In discussing the practicality of asking one's spouse to remain continent, which is the feasibility consideration cited above, Fernandez says:

This becomes particularly complex, for example, when the man is not a practicing Catholic. The woman is not in a position to oblige someone to live in perfect continence who does not share all her Catholic convictions. In that case, it is not easy for an honest and devout woman to make the decision to abandon the man she loves, who protected her from a violent husband and who freed her from falling into prostitution or suicide. The "serious reasons" mentioned by Pope John Paul II, or the "objective circumstances" indicated by Benedict XVI are amplified. But most important of all is the fact that, by abandoning this man, she would leave the small children of the new union without a father and without a family environment. There is no doubt that, in this case, the decision-making power with respect to sexual continence, at least for now, has serious forms of conditioning that diminish guilt and imputability.

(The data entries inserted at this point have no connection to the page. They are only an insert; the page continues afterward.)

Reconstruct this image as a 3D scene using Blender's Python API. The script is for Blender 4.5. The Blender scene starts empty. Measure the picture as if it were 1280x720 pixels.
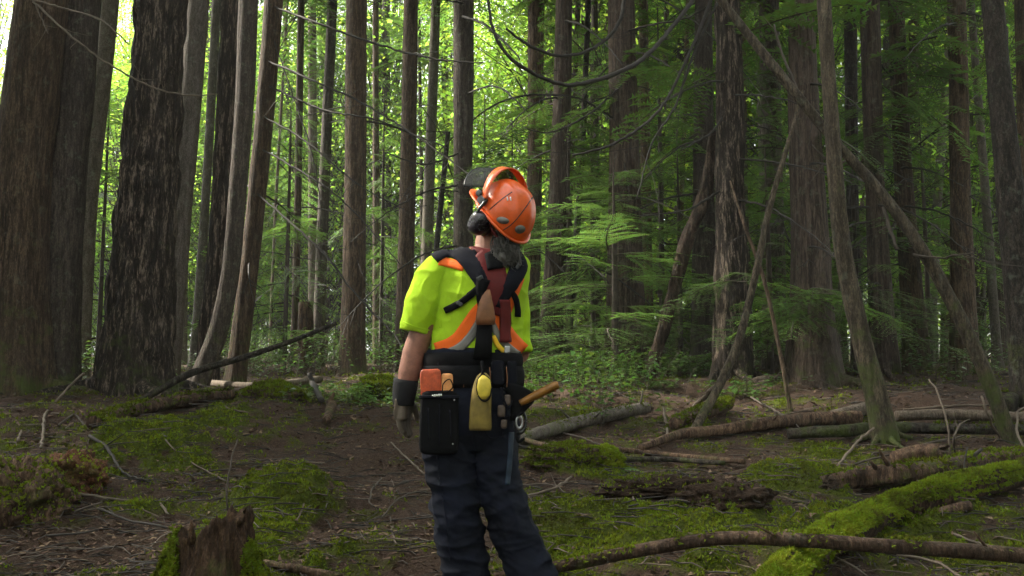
import bpy, bmesh, math, random
import numpy as np
from mathutils import Vector, Matrix
from mathutils.bvhtree import BVHTree

random.seed(11)
RNG = np.random.default_rng(11)
SC = bpy.context.scene
COL = SC.collection

# ------------------------------------------------------------------ camera
F_PX = 1200.0                       # focal length in pixels of the 1280 px wide photograph
PITCH = math.atan(130.0 / F_PX)
CAM_Z = 1.4
cd = bpy.data.cameras.new('camera')
cam = bpy.data.objects.new('camera', cd)
COL.objects.link(cam)
cam.location = (0, 0, CAM_Z)
cam.rotation_euler = (math.radians(90) + PITCH, 0, 0)
cd.sensor_width = 36.0
cd.lens = 36.0 * F_PX / 1280.0
cd.clip_start = 0.05
cd.clip_end = 1000
SC.camera = cam

# ------------------------------------------------------------------ light
SUN_EL, SUN_AZ = math.radians(43), math.radians(-74)     # azimuth from +Y, clockwise
w = bpy.data.worlds.new('World')
SC.world = w
w.use_nodes = True
nt = w.node_tree
bg = nt.nodes['Background']
sky = nt.nodes.new('ShaderNodeTexSky')
sky.sky_type = 'NISHITA'
sky.sun_disc = False
sky.sun_elevation = SUN_EL
sky.sun_rotation = SUN_AZ
sky.air_density = 1.0
sky.dust_density = 3.0
sky.ozone_density = 1.0
hs = nt.nodes.new('ShaderNodeHueSaturation')
hs.inputs['Saturation'].default_value = 0.15              # thin overcast: a whiter sky
nt.links.new(sky.outputs[0], hs.inputs['Color'])
nt.links.new(hs.outputs[0], bg.inputs[0])
bg.inputs[1].default_value = 0.15
sd = bpy.data.lights.new('sun', 'SUN')
sd.energy = 3.4
sd.angle = math.radians(6)
sd.color = (1.0, 0.93, 0.78)
sun = bpy.data.objects.new('sun', sd)
COL.objects.link(sun)
sdir = Vector((math.sin(SUN_AZ) * math.cos(SUN_EL), math.cos(SUN_AZ) * math.cos(SUN_EL), math.sin(SUN_EL)))
sun.rotation_euler = (-sdir).to_track_quat('-Z', 'Y').to_euler()
sun.location = (-20, 30, 60)
SC.view_settings.view_transform = 'Standard'
SC.view_settings.look = 'None'
SC.view_settings.exposure = 2.75
SC.view_settings.gamma = 1.0
SC.render.engine = 'CYCLES'
SC.cycles.max_bounces = 6
SC.cycles.diffuse_bounces = 4
SC.cycles.glossy_bounces = 2
SC.cycles.transmission_bounces = 4
SC.cycles.transparent_max_bounces = 4
SC.cycles.use_denoising = True
SC.cycles.caustics_reflective = False
SC.cycles.caustics_refractive = False

# ------------------------------------------------------------------ pixel helpers
_c, _s = math.cos(PITCH), math.sin(PITCH)
def ray(px, py):
    u, v = px - 640.0, 360.0 - py
    return Vector((u, F_PX * _c - v * _s, v * _c + F_PX * _s))
def at(px, py, D):
    """Point seen at pixel (px, py) of the photograph at distance D along +Y."""
    d = ray(px, py)
    return Vector((0, 0, CAM_Z)) + d * (D / d.y)
def pxm(D):
    return D / F_PX

# ------------------------------------------------------------------ noise
_perm = np.random.default_rng(3).permutation(256)
_perm = np.concatenate([_perm, _perm, _perm])
_gr = np.random.default_rng(4).normal(size=(256, 3))
_gr /= np.linalg.norm(_gr, axis=1)[:, None]
def perlin(p):
    p = np.asarray(p, dtype=np.float64)
    i = np.floor(p).astype(np.int64)
    f = p - i
    u = f * f * f * (f * (f * 6 - 15) + 10)
    i &= 255
    out = np.zeros(len(p))
    for dx in (0, 1):
        wx = u[:, 0] if dx else 1 - u[:, 0]
        for dy in (0, 1):
            wy = u[:, 1] if dy else 1 - u[:, 1]
            for dz in (0, 1):
                wz = u[:, 2] if dz else 1 - u[:, 2]
                g = _gr[_perm[_perm[_perm[i[:, 0] + dx] + i[:, 1] + dy] + i[:, 2] + dz]]
                out += wx * wy * wz * (g[:, 0] * (f[:, 0] - dx) + g[:, 1] * (f[:, 1] - dy) + g[:, 2] * (f[:, 2] - dz))
    return out * 1.6
def fbm(p, oct=4, gain=0.5):
    p = np.asarray(p, dtype=np.float64)
    a, t = 1.0, np.zeros(len(p))
    for k in range(oct):
        t += a * perlin(p * 2.03 ** k + 17.3 * k)
        a *= gain
    return t
def n3(x, y, z=0.0):
    x = np.asarray(x, dtype=np.float64).ravel()
    y = np.asarray(y, dtype=np.float64).ravel()
    return np.stack([x, y, np.full(len(x), z)], 1)

# ------------------------------------------------------------------ terrain height
_PY = np.array([-60, 0, 4.3, 8.0, 10.5, 14.0, 25.0, 40.0, 80.0, 300.0])
_PZ = np.array([-6.0, -0.11, 0.47, 0.97, 1.31, 1.63, 2.02, 2.6, 4.2, 13.0])
def base_h(x, y):
    return np.interp(y, _PY, _PZ)
def ground0(px, py):
    D = np.linspace(3.6, 45, 3000)
    d = ray(px, py)
    z = CAM_Z + d.z / d.y * D
    hit = np.nonzero(z <= base_h(0, D))[0]
    return at(px, py, D[hit[0]] if len(hit) else 45)
# mounds of the forest floor: pixel, height, radius
MOUNDS = []
for px, py, hh, rr in [(215, 560, .22, .70), (120, 575, .12, .5), (355, 635, .20, .34), (60, 640, .14, .45), (700, 592, .1, .3),
                       (905, 640, .16, .45), (820, 625, .08, .4), (470, 535, .06, .3), (330, 530, .10, .6), (770, 670, .07, .5),
                       (980, 600, .06, .4), (240, 700, .05, .35), (560, 690, -.03, .3), (1180, 660, .05, .5), (30, 540, .2, .9), (440, 690, .06, .25),
                       (520, 712, .07, .2), (1120, 500, .10, 1.2), (780, 500, .1, .8), (610, 500, .05, .9)]:
    g = ground0(px, py)
    MOUNDS.append((g.x, g.y, hh, rr))
PX0, PY0 = -0.08, 4.3
def H(x, y):
    """Height of the forest floor without its fine relief."""
    x = np.atleast_1d(np.asarray(x, dtype=np.float64)); y = np.atleast_1d(np.asarray(y, dtype=np.float64))
    sh = x.shape
    x = x.ravel(); y = y.ravel()
    r2 = (x - PX0) ** 2 + (y - PY0) ** 2
    calm = 1 - np.exp(-r2 / 0.45 ** 2)
    h = base_h(x, y) + calm * (0.13 * fbm(n3(x * .45, y * .45), 3) + 0.05 * perlin(n3(x * 1.7, y * 1.7, 5.)))
    for mx, my, hh, rr in MOUNDS:
        h = h + calm * hh * np.exp(-((x - mx) ** 2 + (y - my) ** 2) / rr ** 2)
    return h.reshape(sh)
def hz(x, y):
    return float(H(x, y)[0])
def ground(px, py):
    """Point of the forest floor seen at a pixel."""
    D = np.linspace(3.6, 60, 2500)
    d = ray(px, py)
    z = CAM_Z + d.z / d.y * D
    hit = np.nonzero(z <= H(d.x / d.y * D, D))[0]
    return at(px, py, D[hit[0]] if len(hit) else 60)
# moss patches: pixel centre, pixel half-widths (ground ellipse), strength
MOSS = []
for px, py, rx, ry, st in [(790, 665, 150, 26, 2.0), (700, 655, 60, 24, 1.8), (350, 620, 62, 30, 1.7), (300, 690, 80, 25, 1.2), (205, 540, 85, 14, 1.25), (330, 530, 60, 10, .7),
                           (740, 580, 60, 14, 1.4), (1000, 600, 70, 22, 1.6), (940, 655, 70, 22, 1.7), (1100, 660, 120, 24, 1.5), (1200, 650, 90, 22, .9),
                           (560, 690, 70, 18, .9), (430, 690, 90, 20, 1.0), (170, 640, 110, 16, .8), (130, 700, 60, 16, .5), (850, 535, 60, 8, .9), (720, 520, 60, 8, .6),
                           (480, 492, 32, 7, 1.0), (940, 560, 60, 10, .7), (1040, 570, 60, 10, .9), (870, 705, 140, 14, 1.0), (1180, 705, 110, 12, .9), (390, 500, 50, 8, .8),
                           (20, 560, 60, 18, .8), (1240, 580, 60, 10, .7), (1010, 505, 40, 6, .8), (640, 560, 70, 9, .5), (500, 590, 50, 10, .35)]:
    g = ground(px, py)
    D = g.y
    g2 = ground(px, py - ry)
    MOSS.append((g.x, g.y, rx * pxm(D), max(0.18, g2.y - g.y), st))
BARE = []
for px, py, rx, ry, st in [(440, 605, 95, 26, .8), (110, 690, 110, 18, .5), (490, 560, 60, 12, .5), (120, 600, 50, 16, .6), (700, 604, 60, 8, .7), (940, 585, 60, 10, .4), (880, 620, 80, 14, .6), (400, 660, 40, 14, .4), (1180, 500, 120, 10, .5), (520, 640, 30, 20, .5)]:
    g = ground(px, py)
    D = g.y
    g2 = ground(px, py - ry)
    BARE.append((g.x, g.y, rx * pxm(D), max(0.18, g2.y - g.y), st))
def moss_mask(x, y):
    x = np.asarray(x, dtype=np.float64).ravel(); y = np.asarray(y, dtype=np.float64).ravel()
    m = np.zeros(len(x))
    for mx, my, rx, ry, st in MOSS:
        m = np.maximum(m, st * np.exp(-(((x - mx) / rx) ** 2 + ((y - my) / ry) ** 2) ** 1.5 * .7))
    n = 0.5 * fbm(n3(x * 1.1, y * 1.1, 2.), 4, .6)
    far = 0.42 * np.clip((y - 7) / 6, 0, 1)
    bare = np.zeros(len(x))
    for mx, my, rx, ry, st in BARE:
        bare = np.maximum(bare, st * np.exp(-(((x - mx) / rx) ** 2 + ((y - my) / ry) ** 2)))
    n2 = fbm(n3(x * 3.4, y * 3.4, 6.), 3, .6)
    patch = np.clip((m + far * .8 + n * .7 + n2 * .55 - 0.72) * 1.7, 0, 1)
    thin = np.clip(.10 + .40 * n + .55 * n2 + .30 * m, 0, .36)
    return np.clip(np.maximum(patch, thin) - bare * .6, 0, 1)
def micro(x, y, mm=None):
    """Fine relief: clods of soil, cushions of moss."""
    x = np.asarray(x, dtype=np.float64).ravel(); y = np.asarray(y, dtype=np.float64).ravel()
    if mm is None:
        mm = moss_mask(x, y)
    soil = 0.022 * fbm(n3(x * 7, y * 7, 1.), 4, .6)
    soil += 0.012 * np.abs(perlin(n3(x * 19, y * 19, 4.)))
    puff = 0.006 + 0.05 * (1 - 1.6 * np.abs(perlin(n3(x * 4.2, y * 4.2, 9.)))) + 0.034 * (1 - 1.6 * np.abs(perlin(n3(x * 10, y * 10, 11.))))
    near = np.exp(-((x - PX0) ** 2 + (y - PY0) ** 2) / .4 ** 2)
    return (soil * (1 - mm) + puff * mm) * (1 - .8 * near)
def ground_top(px, py, up=.04):
    D = np.linspace(3.6, 60, 2500)
    d = ray(px, py)
    z = CAM_Z + d.z / d.y * D
    hit = np.nonzero(z <= H(d.x / d.y * D, D) + up)[0]
    return D[hit[0]] if len(hit) else 60.0
def hs_(x, y):
    x = np.atleast_1d(x); y = np.atleast_1d(y)
    return H(x, y) + micro(x, y)

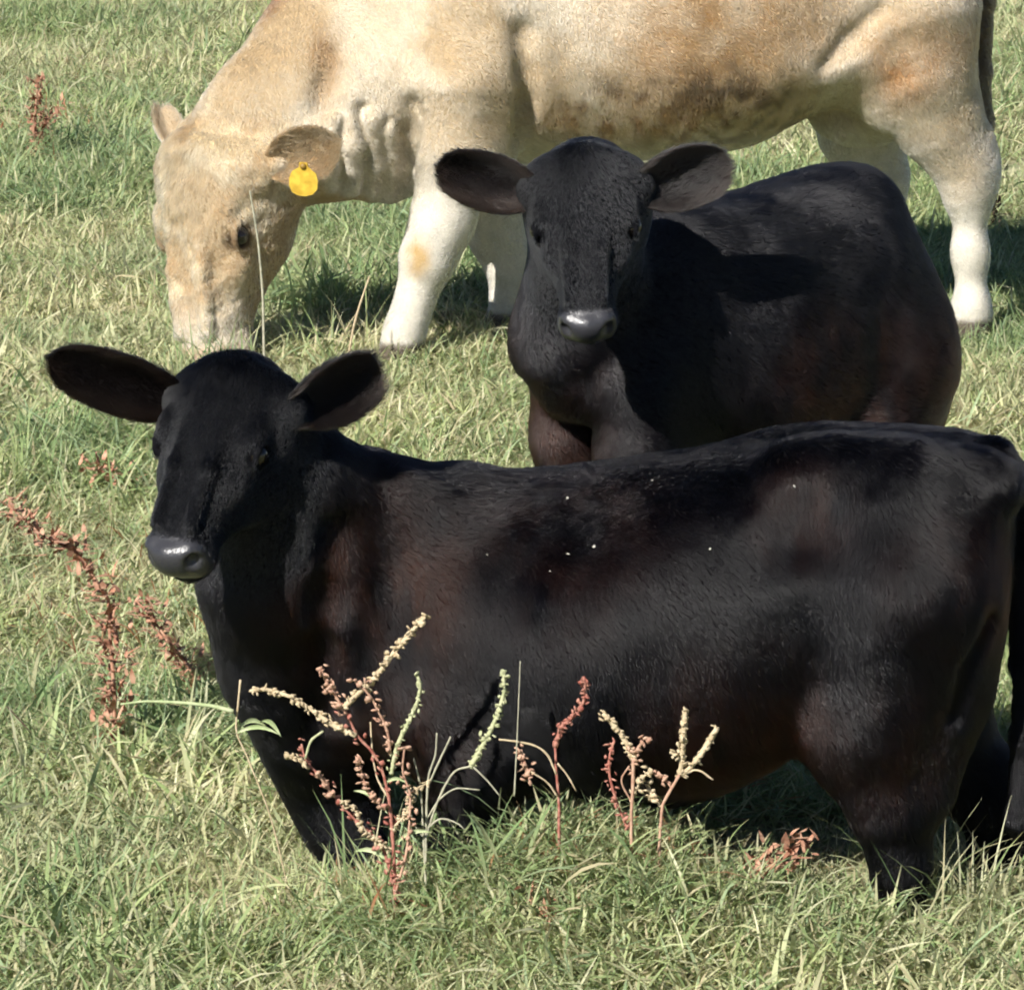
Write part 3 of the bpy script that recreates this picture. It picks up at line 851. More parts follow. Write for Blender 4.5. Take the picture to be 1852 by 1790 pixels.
def dress_cow(V, N, info):
    h, q, near, pad, S = info["h"], info["q"], info["near"], info["pad"], info["S"]
    n1 = fbm(V, 5, 1, 4); n2 = fbm(V, 14, 2, 3); n3 = fbm(V, 40, 3, 2)
    tan = np.array([.36, .265, .155]); cream = np.array([.48, .395, .275]); white = np.array([.53, .49, .41]); rust = np.array([.27, .125, .04]); mud = np.array([.085, .055, .026])
    m = sstep(.38, .62, n1)[:, None]
    col = tan * (1 - m) + cream * m
    z = V[:, 2]
    def spot(px, py, dy, r, w, c, sh=(1, 1, 1), nz=None):
        nonlocal col
        d = np.linalg.norm((V - S(px, py, dy)) / np.array(sh), axis=1)
        k = sstep(r * 1.2, r * .2, d) * w
        if nz is not None:
            k = np.clip(k * (.3 + 1.5 * nz), 0, 1)
        k = k[:, None]
        col = col * (1 - k) + np.array(c) * k
    # warm brown side, dung-stained lower belly, rust on the crest and the thigh
    spot(1270, 60, -.35, .26, .75, (.26, .145, .058), (1.3, 1, .9), n2)
    spot(1450, 20, -.3, .2, .5, (.28, .155, .06), (1, 1, 1), n2)
    n4 = fbm(V, 26, 6, 3)
    spot(1230, 200, -.25, .30, .95, mud, (1.4, 1.3, .55), sstep(.42, .62, n4) * .8)
    spot(1340, 215, -.1, .22, .8, mud, (1.2, 1, .7), sstep(.42, .62, n4) * .8)
    spot(1150, 215, -.25, .2, .6, (.22, .13, .06), (1.4, 1.3, .5), sstep(.42, .62, n4) * .8)
    spot(1640, 110, -.3, .16, .7, rust, (1, 1.3, 1), n2)
    spot(1720, 40, -.2, .14, .8, rust, (.7, 1.2, 1.2), n2)
    spot(590, 120, -.2, .12, .75, (.20, .11, .045), (.5, 1, 1.2), n2)
    crest = sstep(.80, .93, N[:, 2] - .5 * N[:, 0] * 0 + .35 * (N[:, 0] < -.3)) * sstep(-.35, -.5, V[:, 0]) * 0
    spot(500, 5, .05, .10, 1.0, (.16, .06, .024), (.8, 1.2, 1.5), n2)
    spot(455, 100, .03, .07, .9, (.18, .075, .03), (.8, 1.2, 1.5), n2)
    
    # white legs
    lg = sstep(.62, .40, z + .12 * (n1 - .5)) * (1 - near)
    lg = lg[:, None]
    lg = lg * (1 - sstep(-.62, -.7, V[:, 0])[:, None])
    col = col * (1 - lg) + white * lg
    spot(754, 466, -.28, .06, .85, (.36, .24, .10), (.8, 1, 1.2), n4)
    # dirty hocks
    spot(1730, 300, -.25, .13, .5, (.32, .23, .12), (1, 1, 1), n2)
    # lower neck is paler
    spot(730, 250, -.2, .25, .5, cream, (1, 1, 1), n1)
    # face: tan with paler muzzle, dark jaw
    fm = near[:, None]
    fc = np.array([.33, .225, .12]) * (1 - sstep(.4, .65, n2)[:, None]) + np.array([.47, .36, .22]) * sstep(.4, .65, n2)[:, None]
    mz = sstep(.62, .9, q[:, 1])[:, None]
    fc = fc * (1 - mz) + np.array([.50, .42, .31]) * mz
    jaw = (sstep(.3, .7, q[:, 1]) * sstep(-.10, -.28, q[:, 2]) * (.4 + n2))[:, None] * .6
    fc = fc * (1 - jaw) + np.array([.15, .09, .04]) * jaw
    eye = np.minimum(*[np.linalg.norm(V - h.eye[s], axis=1) for s in (-1, 1)]) / h.L
    ek = (sstep(.095, .05, eye) * .75)[:, None]
    fc = fc * (1 - ek) + np.array([.05, .03, .02]) * ek
    col = col * (1 - fm) + fc * fm
    col = col * (1 - pad[:, None]) + np.array([.42, .30, .22]) * pad[:, None]
    hoof = sstep(.07, .05, z)[:, None] * (1 - fm)
    col = col * (1 - hoof) + np.array([.10, .08, .06]) * hoof
    tail = ((V[:, 0] > S(1772, 0)[0] - .04) & (z > .45) & (V[:, 1] > S(1772, 100, -.06)[1])).astype(float)[:, None]
    col = col * (1 - tail) + np.array([.13, .10, .065]) * tail
    ln = np.full(len(V), .014) * (1 - near) + .012 * near
    crown = np.exp(-(((q[:, 0]) / .2) ** 2 + ((q[:, 1] - .16) / .22) ** 2)) * near
    ln = ln * (1 - .6 * sstep(.55, .40, z) * (1 - near))
    ln = ln + .030 * crown
    comb = np.tile(info["ax"] * .6 + np.array([0, 0, -.8]), (len(V), 1))
    for a, b, n, e in info["ear_ids"]:
        inner = (N[a:b] @ n) > .2
        col[a:b] = np.where(inner[:, None], np.array([.32, .22, .125]), np.array([.42, .36, .29]))
        ln[a:b] = np.where(inner, .030, .014)
    return np.clip(col * (.76 + .26 * n3[:, None]), 0, .9), ln, comb

front, fi = build_animal("black_calf", calf_front, dress_calf(True), .049, .050, "black calf kneeling in front with its head turned to the camera", "calf", HAIR_DARK, 340000, .00033, .24, 21, bulk=1.31)
back, bi = build_animal("black_calf", calf_back, dress_calf(False), (.050, .054), .050, "black calf standing upright between the kneeling calf and the tan cow", "calf", HAIR_BRIGHTENED, 250000, .00037, .2, 22, bulk=1.33, rough_add=.10)
mother, ci = build_animal("tan_cow", cow, dress_cow, (.070, .036), .05, "cream and tan cow with white legs grazing head down", "cow", HAIR_TAN, 110000, .0006, .24, 23, curl=.7, bulk=1.15)

# ------------------------------------------------------------------ ear tag, seeds on the coat
def surface_at(V, px, py):
    """the vertex of V that the photograph would show at px, py"""
    d = V - np.array([0, 0, CAM_H])
    depth = d[:, 1] * CT - d[:, 2] * ST
    x = 926 + F_PX * d[:, 0] / depth
    y = 895 - F_PX * (d[:, 1] * ST + d[:, 2] * CT) / depth
    m = np.where((np.abs(x - px) < 9) & (np.abs(y - py) < 9))[0]
    return V[m[np.argmin(depth[m])]] if len(m) else None

YDARK = plain_material("tag_stud_plastic", (.22, .13, .02), .5, .4)

def ear_tag():
    YELLOW = noisy_material("yellow_plastic", (.40, .25, .03), (.58, .40, .055), 45, .5)
    c = at(549, 328, 10.95)
    r = np.array([1.0, -.25, 0]); r /= np.linalg.norm(r)
    u = np.array([0, -.15, 1.0]); u /= np.linalg.norm(u)
    n = np.cross(r, u)
    out = []
    prof = [(-.010, .050), (-.012, .036), (-.030, .026), (-.037, .010), (-.038, -.012), (-.030, -.030), (-.014, -.038), (.006, -.039), (.024, -.034), (.036, -.020), (.038, .002), (.034, .020), (.018, .034), (.012, .040), (.010, .050)]
    k = len(prof)
    V, F = [], []
    for off in (-.0012, .0012):
        for x, y in prof:
            V.append(c + r * x + u * y + n * (off + .15 * (y - .05) ** 2))
    F.append(list(range(k))[::-1]); F.append(list(range(k, 2 * k)))
    for i in range(k):
        j = (i + 1) % k
        F.append([i, j, j + k, i + k])
    org = np.array(mother.location)
    t = mesh_object("ear_tag", np.array(V) - org, F, YELLOW, mother, smooth=False)
    t["label"] = "round yellow plastic ear tag"
    sv, sf = sphere_mesh(c + u * .040 - org, .009, 14, 8)
    mesh_object("stud", sv, sf, YDARK, t)

# ------------------------------------------------------------------ grass
def blade(rng, base, length, width, lean, az, curve, seg=4, twist=0.0):
    d = np.array([math.cos(az), math.sin(az), 0.0])
    s = np.array([-math.sin(az), math.cos(az), 0.0])
    V, p, a = [], np.array(base, float), lean
    for i in range(seg + 1):
        t = i / seg
        w = width * (1 - t ** 2.2) * (.75 + .5 * min(t * 3, 1)) * .5 + .0002
        sw = s * math.cos(twist * t) + np.array([0, 0, 1]) * math.sin(twist * t)
        V.append(p - sw * w); V.append(p + sw * w)
        st = length / seg
        p = p + (d * math.sin(a) + np.array([0, 0, math.cos(a)])) * st
        a = min(a + curve / seg, 2.0)
        p[2] = max(p[2], .004)
    F = [[2 * i, 2 * i + 1, 2 * i + 3, 2 * i + 2] for i in range(seg)]
    return V, F

GREENS = [(.29, .38, .16), (.36, .44, .20), (.44, .50, .24), (.23, .32, .14), (.34, .43, .24)]
STRAWS = [(.58, .57, .34), (.67, .65, .43), (.51, .52, .29), (.58, .53, .33), (.53, .57, .32), (.48, .42, .26)]
RUSTS = [(.34, .15, .075), (.42, .22, .12), (.28, .12, .07)]

def tuft_mesh(name, rng, n, size, lrange, wrange, green, rust=0.0, lean=(.2, 1.25), mat=None):
    V, F, C = [], [], []
    for i in range(n):
        b = rng.normal(0, size * .5, 2)
        L = rng.uniform(*lrange) * (.7 + .6 * rng.random())
        v, f = blade(rng, (b[0], b[1], 0), L, rng.uniform(*wrange), rng.uniform(*lean), rng.uniform(0, 6.283), rng.uniform(.1, 1.3), seg=4, twist=rng.normal(0, .7))
        o = len(V)
        V += v; F += [[k + o for k in q] for q in f]
        r = rng.random()
        pal = RUSTS if r < rust else (GREENS if rng.random() < green else STRAWS)
        c = np.array(pal[rng.integers(len(pal))]) * rng.uniform(.8, 1.2)
        for k in range(len(v)):
            t = (k // 2) / 4
            base = np.array([.36, .36, .20])
            cc = base * (1 - min(t * 2.5, 1)) + c * min(t * 2.5, 1)
            if pal is GREENS and t > .9 and rng.random() < .4:
                cc = np.array([.42, .36, .18])
            C.append(cc)
    me = bpy.data.meshes.new(name)
    me.from_pydata([tuple(v) for v in V], [], F)
    a = me.color_attributes.new("col", 'FLOAT_COLOR', 'POINT')
    a.data.foreach_set("color", np.concatenate([np.array(C), np.ones((len(C), 1))], 1).astype(np.float32).ravel())
    me.polygons.foreach_set("use_smooth", np.ones(len(me.polygons), bool))
    if mat: me.materials.append(mat)
    return me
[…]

Fernandez is exactly right here; with respect to acts of sexual continence, this person may either be subject unwillingly to intimate acts (being a so-called "martyr for love" who suffers what she would not herself will for the sake of her children) or may have compromised decision-making and moral weakness. Yet ending the cohabitation itself ("abandoning this man"), the state of more uxorio, would not be morally feasible either. But for purposes of the resolution "from now on sin no more," she cannot make her own weakness the standard of the commandment against the intimate acts and thus apply gradualness of the law, nor can the priest-confessor in his pastoral guidance distinguish between grave and mortal sin based on diminished culpability. They must both affirm, in hope, that she will be able to remain through grace pure in this intent, even if a fall is foreseeable or if she will suffer through what she does not will.

Pope Francis, whatever he may have had in mind in private conversations, has therefore never actually collapsed this distinction between the state of more uxorio and the acts of more uxorio as Fernandez has. Why the Pope tolerates people who make that mistake, despite never actually giving it any official endorsement, seems to be the same Hegelian approach that he takes with the Church more broadly. What he seems to think is that by allowing both the progressive and conservative position (even those he considers erroneous) to be vented that the absolute chaos between completely irreconcilable positions will somehow resolve into a practical synthesis.  But when conservatives aren't willing to play this game, as with the dubia or the Liturgy Wars, the Pope chastises them severely. That being said, the way that this game is played is to claim the authority of your own faction (such as the conservative bishops at the Synod) and point out that this is what the document should be interpreted to say (i.e., to claim your interpretation as what the document authoritatively means for tradition). And from my perspective, no matter how many progressive voices the Pope brings to the table, his authoritative voice as the Vicar of Christ has never said what any of them said.